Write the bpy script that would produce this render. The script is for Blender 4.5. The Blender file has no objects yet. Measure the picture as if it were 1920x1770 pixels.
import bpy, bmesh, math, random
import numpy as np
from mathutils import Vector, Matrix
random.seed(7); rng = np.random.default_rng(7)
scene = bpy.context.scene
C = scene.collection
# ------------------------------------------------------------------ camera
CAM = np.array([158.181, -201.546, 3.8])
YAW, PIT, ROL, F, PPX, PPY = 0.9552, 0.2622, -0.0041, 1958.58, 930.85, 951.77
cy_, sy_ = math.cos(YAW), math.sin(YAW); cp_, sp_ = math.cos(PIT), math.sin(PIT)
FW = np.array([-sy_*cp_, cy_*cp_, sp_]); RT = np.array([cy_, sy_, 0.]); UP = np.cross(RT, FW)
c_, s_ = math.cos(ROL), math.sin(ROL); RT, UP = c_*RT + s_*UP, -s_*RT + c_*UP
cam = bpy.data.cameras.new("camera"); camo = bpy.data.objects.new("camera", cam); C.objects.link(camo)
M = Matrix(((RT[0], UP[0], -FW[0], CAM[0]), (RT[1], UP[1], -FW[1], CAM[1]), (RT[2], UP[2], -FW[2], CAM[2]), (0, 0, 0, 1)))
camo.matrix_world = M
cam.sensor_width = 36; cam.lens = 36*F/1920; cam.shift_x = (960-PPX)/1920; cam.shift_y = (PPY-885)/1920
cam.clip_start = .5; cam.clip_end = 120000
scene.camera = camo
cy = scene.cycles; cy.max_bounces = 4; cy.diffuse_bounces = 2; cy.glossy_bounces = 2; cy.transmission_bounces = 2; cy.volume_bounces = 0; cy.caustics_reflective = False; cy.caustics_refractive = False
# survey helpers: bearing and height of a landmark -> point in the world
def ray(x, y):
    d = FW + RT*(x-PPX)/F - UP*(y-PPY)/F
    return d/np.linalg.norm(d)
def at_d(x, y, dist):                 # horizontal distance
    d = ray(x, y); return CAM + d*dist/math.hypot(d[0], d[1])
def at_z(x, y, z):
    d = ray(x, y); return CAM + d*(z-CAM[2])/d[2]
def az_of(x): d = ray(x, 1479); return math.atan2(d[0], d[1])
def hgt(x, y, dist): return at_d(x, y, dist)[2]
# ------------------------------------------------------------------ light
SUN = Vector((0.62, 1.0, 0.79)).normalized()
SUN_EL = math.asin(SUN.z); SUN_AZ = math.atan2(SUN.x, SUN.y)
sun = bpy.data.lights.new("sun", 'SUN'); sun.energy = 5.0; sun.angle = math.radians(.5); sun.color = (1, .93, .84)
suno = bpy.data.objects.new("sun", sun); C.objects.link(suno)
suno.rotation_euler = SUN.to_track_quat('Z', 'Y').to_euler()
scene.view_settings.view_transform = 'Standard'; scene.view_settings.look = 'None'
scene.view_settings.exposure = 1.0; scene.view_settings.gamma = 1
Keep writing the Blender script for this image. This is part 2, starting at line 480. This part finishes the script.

To do:
Transcribe all of the material exactly. Omit nothing.

Answer:
Write the bpy script that would produce this render. The script is for Blender 4.5. The Blender file has no objects yet. Measure the picture as if it were 1920x1770 pixels.
import bpy, bmesh, math, random
import numpy as np
from mathutils import Vector, Matrix
random.seed(7); rng = np.random.default_rng(7)
scene = bpy.context.scene
C = scene.collection
# ------------------------------------------------------------------ camera
CAM = np.array([158.181, -201.546, 3.8])
YAW, PIT, ROL, F, PPX, PPY = 0.9552, 0.2622, -0.0041, 1958.58, 930.85, 951.77
cy_, sy_ = math.cos(YAW), math.sin(YAW); cp_, sp_ = math.cos(PIT), math.sin(PIT)
FW = np.array([-sy_*cp_, cy_*cp_, sp_]); RT = np.array([cy_, sy_, 0.]); UP = np.cross(RT, FW)
c_, s_ = math.cos(ROL), math.sin(ROL); RT, UP = c_*RT + s_*UP, -s_*RT + c_*UP
cam = bpy.data.cameras.new("camera"); camo = bpy.data.objects.new("camera", cam); C.objects.link(camo)
M = Matrix(((RT[0], UP[0], -FW[0], CAM[0]), (RT[1], UP[1], -FW[1], CAM[1]), (RT[2], UP[2], -FW[2], CAM[2]), (0, 0, 0, 1)))
camo.matrix_world = M
cam.sensor_width = 36; cam.lens = 36*F/1920; cam.shift_x = (960-PPX)/1920; cam.shift_y = (PPY-885)/1920
cam.clip_start = .5; cam.clip_end = 120000
scene.camera = camo
cy = scene.cycles; cy.max_bounces = 4; cy.diffuse_bounces = 2; cy.glossy_bounces = 2; cy.transmission_bounces = 2; cy.volume_bounces = 0; cy.caustics_reflective = False; cy.caustics_refractive = False
# survey helpers: bearing and height of a landmark -> point in the world
def ray(x, y):
    d = FW + RT*(x-PPX)/F - UP*(y-PPY)/F
    return d/np.linalg.norm(d)
def at_d(x, y, dist):                 # horizontal distance
    d = ray(x, y); return CAM + d*dist/math.hypot(d[0], d[1])
def at_z(x, y, z):
    d = ray(x, y); return CAM + d*(z-CAM[2])/d[2]
def az_of(x): d = ray(x, 1479); return math.atan2(d[0], d[1])
def hgt(x, y, dist): return at_d(x, y, dist)[2]
# ------------------------------------------------------------------ light
SUN = Vector((0.62, 1.0, 0.79)).normalized()
SUN_EL = math.asin(SUN.z); SUN_AZ = math.atan2(SUN.x, SUN.y)
sun = bpy.data.lights.new("sun", 'SUN'); sun.energy = 5.0; sun.angle = math.radians(.5); sun.color = (1, .93, .84)
suno = bpy.data.objects.new("sun", sun); C.objects.link(suno)
suno.rotation_euler = SUN.to_track_quat('Z', 'Y').to_euler()
scene.view_settings.view_transform = 'Standard'; scene.view_settings.look = 'None'
scene.view_settings.exposure = 1.0; scene.view_settings.gamma = 1
Keep writing the Blender script for this image. This is part 2, starting at line 480. This part finishes the script.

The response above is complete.